Vox offers a brief look at what the bill includes and what has to happen next. How Democrats plan to overhaul taxes, climate spending, and health care before the midterms by Li Zhou

Brad Plumer and Lisa Friedman take a closer look at the details of the $369 billion package and the question of what the concessions to Senator Manchin may have cost the effort. Democrats Got a Climate Bill. Joe Manchin Got Drilling, and More.

  • The agreement reflects hard work more than clever political maneuvering

To get to this moment, Senator Schumer and others had to take the concern of increasing inflation seriously. Writing for The Washington Post, Tony Romm and Jeff Stein describe "the steady mix of public pressure, private pleading, and persistent negotiation." The two-week scramble that saved Democrats' climate agenda

Jonathan Chait put the recent agreement in context with last year's discussion of inflation and frustration with Larry Summers, who warned everyone of "overheating the economy." Chait reflects on what this moment can teach all of us about achieving a political breakthrough like this one:

Assumptions about motives are often wrong. Once you assume every position you hold is obviously correct and good, it is easy to believe that everybody who disagrees is evil or corrupt. Summers was not trying to sabotage Biden— he was trying to steer the administration away from what he genuinely believed was a risky policy choice.

Read "The Lessons of Last Years Larry Summers Hatefest" in New York Magazine

  • The proposed economic policies are a game-changer for climate reform efforts

This Scientific American headline might say it all: How the Senate Climate Bill Could Slash Emissions by 40 Percent

This 40% number appeared in the statement provided by Senators Schumer and Manchin this week too. Here's the surprise that got my attention:

For the first time, the tax code is going to reward emissions reductions, and encourage the development of new clean energy technologies as soon as they come online. No longer will Congress need to legislate technology by technology, making it easier to bring new technologies to market."
— Statement from Senator Ron Wyden, who leads the Senate Finance Committee

The Washington Post asks what these developments mean for ordinary consumers like you and me. The article written by Jeff Stein, Maxine Joselow, and Rachel Roubein has all the math on spending, tax breaks, and revenue.How the Schumer-Manchin climate bill might impact you and change the U.S.

On this one, the subtitle tells the story, "The package, if smaller than Democrats' initial ambitions, would transform huge sectors of the U.S. economy and affect millions of Americans."

For Believing in Democracy: Telling the Stories that Test Our Assumptions

Today, word-work is a digital proposition. Two projects are making great use of today's tools— podcasts and YouTube— to take a second look at what we know about our history.

Eddie S. Glaude, Jr. has a new podcast venture. In the trailer for History is Us, he explains:

Today, Americans stand at a crossroads. And in so many ways, we are still fighting old battles; still trapped in categories and assumptions that arrest our imaginations."

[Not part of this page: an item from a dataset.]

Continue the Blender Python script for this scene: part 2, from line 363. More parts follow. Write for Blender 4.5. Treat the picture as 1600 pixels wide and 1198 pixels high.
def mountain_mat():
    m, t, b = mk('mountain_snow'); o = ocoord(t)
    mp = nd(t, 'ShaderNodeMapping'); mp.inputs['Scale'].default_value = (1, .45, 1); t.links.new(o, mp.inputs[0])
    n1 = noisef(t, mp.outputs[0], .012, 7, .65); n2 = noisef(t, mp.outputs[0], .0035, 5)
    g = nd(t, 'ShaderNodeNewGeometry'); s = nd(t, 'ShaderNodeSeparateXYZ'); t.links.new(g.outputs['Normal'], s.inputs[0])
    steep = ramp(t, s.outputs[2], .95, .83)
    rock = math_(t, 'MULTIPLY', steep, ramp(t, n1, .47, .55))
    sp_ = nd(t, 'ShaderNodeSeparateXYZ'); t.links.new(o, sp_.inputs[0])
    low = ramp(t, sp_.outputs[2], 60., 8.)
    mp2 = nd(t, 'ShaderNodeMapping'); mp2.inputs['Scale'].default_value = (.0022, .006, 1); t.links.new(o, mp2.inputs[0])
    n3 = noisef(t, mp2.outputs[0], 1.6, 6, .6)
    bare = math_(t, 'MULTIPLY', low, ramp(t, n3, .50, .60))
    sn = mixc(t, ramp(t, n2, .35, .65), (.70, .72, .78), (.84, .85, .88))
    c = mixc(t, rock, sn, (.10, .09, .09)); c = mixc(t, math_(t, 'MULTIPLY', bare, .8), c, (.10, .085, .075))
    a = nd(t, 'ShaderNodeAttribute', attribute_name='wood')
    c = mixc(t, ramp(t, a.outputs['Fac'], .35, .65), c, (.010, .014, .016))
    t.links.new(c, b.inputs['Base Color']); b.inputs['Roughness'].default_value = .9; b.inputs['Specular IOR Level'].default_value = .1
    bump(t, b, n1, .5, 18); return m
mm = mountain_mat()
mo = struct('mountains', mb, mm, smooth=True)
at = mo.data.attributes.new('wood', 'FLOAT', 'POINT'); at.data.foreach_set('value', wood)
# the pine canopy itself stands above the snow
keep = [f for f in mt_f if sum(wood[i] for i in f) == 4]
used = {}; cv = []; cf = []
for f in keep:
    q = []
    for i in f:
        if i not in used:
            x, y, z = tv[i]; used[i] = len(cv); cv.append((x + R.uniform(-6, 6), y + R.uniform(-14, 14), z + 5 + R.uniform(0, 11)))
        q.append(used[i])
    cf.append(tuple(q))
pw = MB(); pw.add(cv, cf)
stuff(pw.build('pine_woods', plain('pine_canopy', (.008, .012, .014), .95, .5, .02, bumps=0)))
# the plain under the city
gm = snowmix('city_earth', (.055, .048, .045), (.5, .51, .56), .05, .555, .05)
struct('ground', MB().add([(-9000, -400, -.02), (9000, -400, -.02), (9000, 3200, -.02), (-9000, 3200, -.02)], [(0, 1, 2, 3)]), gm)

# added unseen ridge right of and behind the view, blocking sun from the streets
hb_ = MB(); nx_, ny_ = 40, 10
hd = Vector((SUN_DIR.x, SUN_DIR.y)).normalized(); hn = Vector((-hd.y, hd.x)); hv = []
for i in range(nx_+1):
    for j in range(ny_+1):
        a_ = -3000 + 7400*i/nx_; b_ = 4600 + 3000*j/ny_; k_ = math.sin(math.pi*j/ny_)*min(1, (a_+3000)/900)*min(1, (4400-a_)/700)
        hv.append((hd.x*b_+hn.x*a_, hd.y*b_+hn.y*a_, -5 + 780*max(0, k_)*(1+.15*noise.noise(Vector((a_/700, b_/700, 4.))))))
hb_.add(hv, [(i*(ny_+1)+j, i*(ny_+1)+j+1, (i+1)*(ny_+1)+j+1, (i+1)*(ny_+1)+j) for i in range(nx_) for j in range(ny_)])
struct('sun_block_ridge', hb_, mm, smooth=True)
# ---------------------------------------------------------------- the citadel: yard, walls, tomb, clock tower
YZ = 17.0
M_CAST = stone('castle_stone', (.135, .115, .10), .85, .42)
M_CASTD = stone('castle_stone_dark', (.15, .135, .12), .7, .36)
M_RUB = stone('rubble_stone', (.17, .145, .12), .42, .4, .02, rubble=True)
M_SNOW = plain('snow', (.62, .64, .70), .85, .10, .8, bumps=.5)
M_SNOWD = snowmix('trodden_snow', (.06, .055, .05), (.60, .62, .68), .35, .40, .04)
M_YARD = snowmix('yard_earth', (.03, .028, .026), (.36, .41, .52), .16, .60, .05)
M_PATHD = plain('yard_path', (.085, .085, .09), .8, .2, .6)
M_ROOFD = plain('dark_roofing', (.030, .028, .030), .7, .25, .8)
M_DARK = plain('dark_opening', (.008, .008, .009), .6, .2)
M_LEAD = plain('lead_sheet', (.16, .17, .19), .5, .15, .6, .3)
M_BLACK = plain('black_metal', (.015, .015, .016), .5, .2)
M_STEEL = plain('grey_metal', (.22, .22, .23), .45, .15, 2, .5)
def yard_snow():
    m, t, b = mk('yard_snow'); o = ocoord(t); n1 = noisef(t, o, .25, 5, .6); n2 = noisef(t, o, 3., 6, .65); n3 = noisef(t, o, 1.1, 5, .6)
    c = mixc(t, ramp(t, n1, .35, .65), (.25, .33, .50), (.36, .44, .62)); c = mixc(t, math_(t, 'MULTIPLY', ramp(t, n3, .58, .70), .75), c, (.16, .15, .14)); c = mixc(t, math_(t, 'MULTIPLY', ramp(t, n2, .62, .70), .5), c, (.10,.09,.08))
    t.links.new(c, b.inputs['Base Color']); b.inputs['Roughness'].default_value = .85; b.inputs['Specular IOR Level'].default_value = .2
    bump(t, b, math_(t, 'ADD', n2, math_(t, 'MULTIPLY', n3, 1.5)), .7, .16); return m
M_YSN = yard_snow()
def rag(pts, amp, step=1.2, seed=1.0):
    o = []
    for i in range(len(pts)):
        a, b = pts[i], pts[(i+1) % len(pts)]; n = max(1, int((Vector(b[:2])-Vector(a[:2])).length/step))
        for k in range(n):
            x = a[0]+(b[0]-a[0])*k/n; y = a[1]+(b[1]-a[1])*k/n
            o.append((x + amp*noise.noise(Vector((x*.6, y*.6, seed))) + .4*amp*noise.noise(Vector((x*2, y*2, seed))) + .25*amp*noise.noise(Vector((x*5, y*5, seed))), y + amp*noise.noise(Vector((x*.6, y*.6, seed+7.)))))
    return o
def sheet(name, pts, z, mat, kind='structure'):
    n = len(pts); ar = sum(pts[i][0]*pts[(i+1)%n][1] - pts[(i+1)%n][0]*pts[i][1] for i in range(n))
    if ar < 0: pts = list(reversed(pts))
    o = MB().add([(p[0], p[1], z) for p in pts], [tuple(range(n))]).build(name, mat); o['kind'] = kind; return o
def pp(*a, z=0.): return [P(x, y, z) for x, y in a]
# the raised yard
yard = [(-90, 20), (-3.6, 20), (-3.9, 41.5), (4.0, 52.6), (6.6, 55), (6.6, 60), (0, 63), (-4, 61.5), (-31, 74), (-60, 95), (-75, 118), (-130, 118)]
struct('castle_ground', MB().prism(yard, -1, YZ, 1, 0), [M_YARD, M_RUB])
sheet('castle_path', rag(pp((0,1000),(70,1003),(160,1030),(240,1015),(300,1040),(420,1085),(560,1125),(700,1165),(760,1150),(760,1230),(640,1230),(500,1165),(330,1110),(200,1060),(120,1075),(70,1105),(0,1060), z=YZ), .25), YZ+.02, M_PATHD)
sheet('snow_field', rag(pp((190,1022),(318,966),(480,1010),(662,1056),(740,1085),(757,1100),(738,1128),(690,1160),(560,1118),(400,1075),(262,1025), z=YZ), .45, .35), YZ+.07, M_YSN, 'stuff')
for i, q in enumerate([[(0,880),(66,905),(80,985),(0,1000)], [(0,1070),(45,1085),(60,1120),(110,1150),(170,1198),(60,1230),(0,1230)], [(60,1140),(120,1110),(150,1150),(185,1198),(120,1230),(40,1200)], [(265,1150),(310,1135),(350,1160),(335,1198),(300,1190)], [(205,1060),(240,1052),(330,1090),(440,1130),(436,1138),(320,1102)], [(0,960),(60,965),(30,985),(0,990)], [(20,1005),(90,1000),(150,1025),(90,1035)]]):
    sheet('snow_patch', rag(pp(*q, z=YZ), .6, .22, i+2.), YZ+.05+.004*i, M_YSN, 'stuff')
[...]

The project aims to help its audience revisit the nation's difficult history, hoping to help them see how past questions about race still shape events today. The documentary podcast is a six-episode series that you can find on Apple Podcasts here or on Spotify here. Or, of course, on whatever app you use.

"Missing Chapter" by Vox won awards for their digital storytelling. In 2020, the Online Journalism Awards described the project as one that "sheds light on overlooked historical events, so often shared by marginalized communities, that have resulted in wounds carried across generations."

This May, the Missing Chapter team published the story of Plains Indian Sign Language, The hidden history of "Hand Talk'. These symbols and hand gestures formed a universal language that made it possible to communicate across tribes that didn't share a common spoken language. Vox explains that this language "has been written out of history."

While there was an active effort to stop the use of hand-talk, the video makes it easy to see just how much it influenced American Sign Language.